Secret CIA Program Targeted Senior Al-Qaeda Leadership
CIA Director says former veep Dick Cheney ordered the program be kept secret.
WASHINGTON, July 13, 2009— -- The secret CIA program that was withheld from Congress was designed to find and capture or kill senior al-Qaeda leadership at close range rather than through air strikes, government officials said.
The now canceled counterterrorism intelligence program has stirred controversy among legislators demanding to know what it entailed and why it was kept secret from Congress for eight years after going into the planning stages shortly after the Sept. 11, 2001, attacks.
One Democrat on the Senate Intelligence Committee said CIA Director Leon Panetta told them that former Vice President Dick Cheney ordered the program be kept secret and that CIA directors agreed, placing Cheney squarely at the center of the controversy.
"He was told the vice president had ordered that the program not be briefed to the Congress," said Sen.
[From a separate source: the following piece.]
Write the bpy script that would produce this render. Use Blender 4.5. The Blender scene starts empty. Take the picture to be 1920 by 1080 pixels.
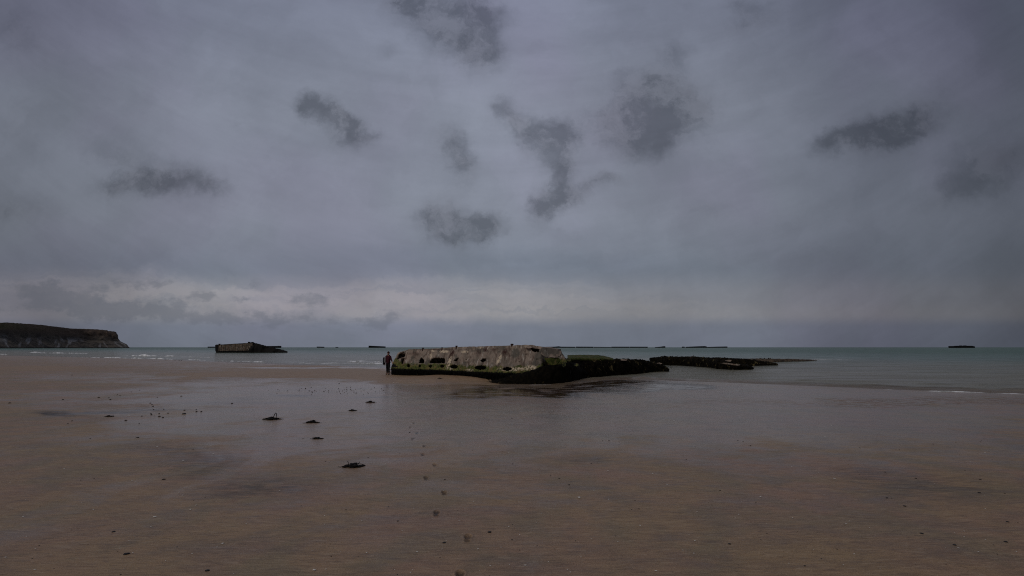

Dianne Feinstein, D-Calif. "I think that is a problem, obviously."
But in an interview with NPR, former CIA Director Michael Hayden disputed that claim, saying he was never told not to brief Congress about the CIA's secret counterterrorism program.
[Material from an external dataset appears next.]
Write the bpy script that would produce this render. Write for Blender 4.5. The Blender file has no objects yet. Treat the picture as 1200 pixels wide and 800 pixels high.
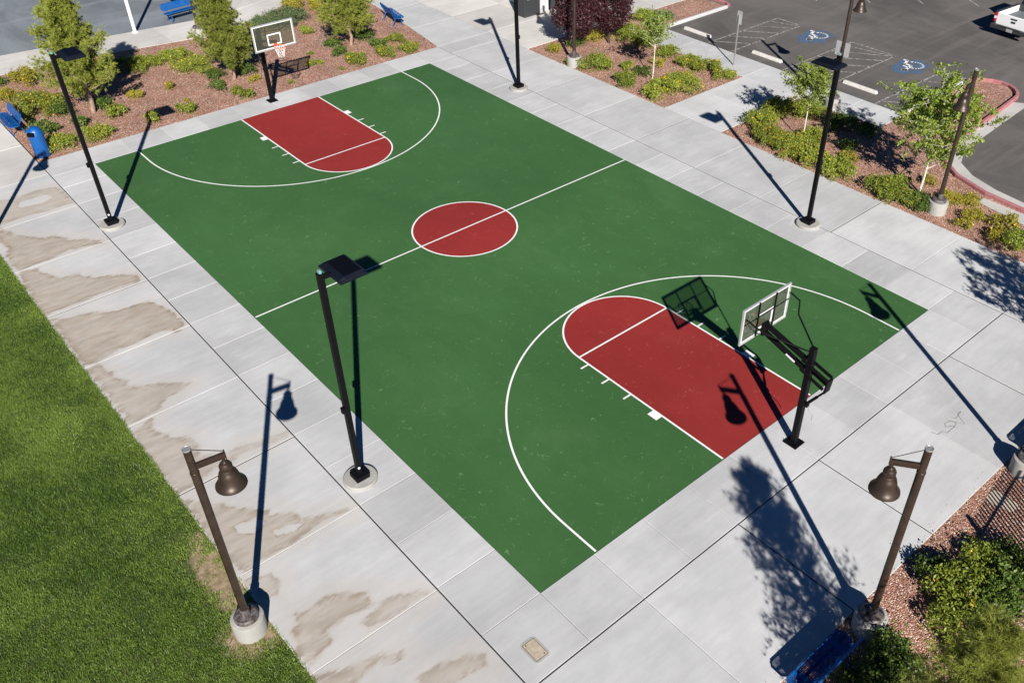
import bpy, bmesh, math, random
import numpy as np
from mathutils import Vector, Matrix
rad = math.radians
random.seed(7); rng = np.random.default_rng(7)
S = bpy.context.scene
COL = S.collection

# ---------------------------------------------------------------- camera, sky, sun, exposure
CAM = Vector((-15.5675, -22.9074, 16.5535)); YAW, PIT, ROL, FPX = 0.7386, 0.6662, 0.0083, 1064.5
_f = Vector((math.sin(YAW)*math.cos(PIT), math.cos(YAW)*math.cos(PIT), -math.sin(PIT)))
_r = Vector((math.cos(YAW), -math.sin(YAW), 0)); _u = _r.cross(_f)
R_, U_ = _r*math.cos(ROL)+_u*math.sin(ROL), -_r*math.sin(ROL)+_u*math.cos(ROL)
cd = bpy.data.cameras.new('camera'); cam = bpy.data.objects.new('camera', cd); COL.objects.link(cam)
M = Matrix((R_, U_, -_f)).transposed().to_4x4(); M.translation = CAM; cam.matrix_world = M
cd.sensor_width = 36; cd.lens = FPX/1200*36; cd.shift_x = -73.95/1200; cd.shift_y = 0.26/1200
cd.clip_start = .1; cd.clip_end = 2000
S.camera = cam
SUN_EL, SH_AZ = rad(32.3), rad(30.0)          # shadows run towards azimuth SH_AZ (from +Y to +X)
wd = bpy.data.worlds.new("World"); S.world = wd; wd.use_nodes = True
nt = wd.node_tree; sky = nt.nodes.new('ShaderNodeTexSky'); sky.sky_type = 'NISHITA'; sky.sun_disc = False
sky.sun_elevation = SUN_EL; sky.sun_rotation = SH_AZ + math.pi
sky.air_density = .42; sky.dust_density = 0.0; sky.ozone_density = 5.0
hs = nt.nodes.new('ShaderNodeHueSaturation'); hs.inputs['Saturation'].default_value = 1.15; hs.inputs['Value'].default_value = .85
nt.links.new(sky.outputs[0], hs.inputs['Color']); nt.links.new(hs.outputs[0], nt.nodes['Background'].inputs[0]); nt.nodes['Background'].inputs[1].default_value = .05
sd = bpy.data.lights.new('sun', 'SUN'); sd.energy = 5.0; sd.angle = rad(.53); sd.color = (1, .95, .88)
so = bpy.data.objects.new('sun', sd); COL.objects.link(so)
ldir = Vector((math.sin(SH_AZ)*math.cos(SUN_EL), math.cos(SH_AZ)*math.cos(SUN_EL), -math.sin(SUN_EL)))
so.rotation_euler = ldir.to_track_quat('-Z', 'Y').to_euler(); so.location = (0, 0, 40)
S.view_settings.view_transform = 'Standard'; S.view_settings.look = 'None'
S.view_settings.exposure = .70; S.view_settings.gamma = 1

def G(px, py, z=0.0):                           # a point of the photograph at height z, in metres
    x = (px-673.954)/FPX; y = (400.26-py)/FPX
    d = R_*x + U_*y + _f; t = (z-CAM.z)/d.z
    return CAM + d*t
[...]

"I never felt I had any impediment in briefing Congress," Hayden said.
Panetta canceled the program in June. In a hastily arranged classified briefing to the House and Senate Intelligence Committees last month, the CIA director said he himself found out about the program in June and believed Congress should have been informed of it long ago.
The Associated Press quoted government officials as saying that the CIA program never got off the ground and that Panetta told lawmakers there was no indication that there was anything illegal or inappropriate about the effort itself.
The Wall Street Journal reported today that the secret program that was meant to kill or capture al-Qaeda leaders was an attempt to carry out a presidential finding authorized in 2001 by President George W. Bush.
Democrats on Capitol Hill say they will investigate the spy agency's failure to inform lawmakers about the secret program.
"The executive branch of government should not create programs like these programs and keep Congress in the dark," said Majority Whip Sen. Richard Durbin, D-Ill., on "This Week With George Stephanopoulos." "To have a massive program that is concealed from the leaders in Congress is not only inappropriate -- it could be illegal."
There's been no comment from Cheney, but the former vice president's allies say the CIA did not need to brief Congress because the program never went beyond the planning stages.
"The CIA is in the secrecy business. And what I hear from the Democratic members of Congress is they want the CIA to tell more of them what's going on," said Sen. Lamar Alexander, R-Tenn., on CNN's "State of the Union." "The best way to ruin a secrecy business is to tell."
The controversy comes as the CIA and the Bush-era policies face multiple investigations.
Sources say Attorney General Eric Holder is likely to appoint a special prosecutor for a criminal investigation into whether CIA interrogators broke the law and tortured captured terrorists, going beyond the so-called enhanced interrogation techniques, like waterboarding, approved by the Bush administration.
Officials say the appointment of a special prosecutor is likely, raising the possibility of high-profile prosecutions of career CIA operatives.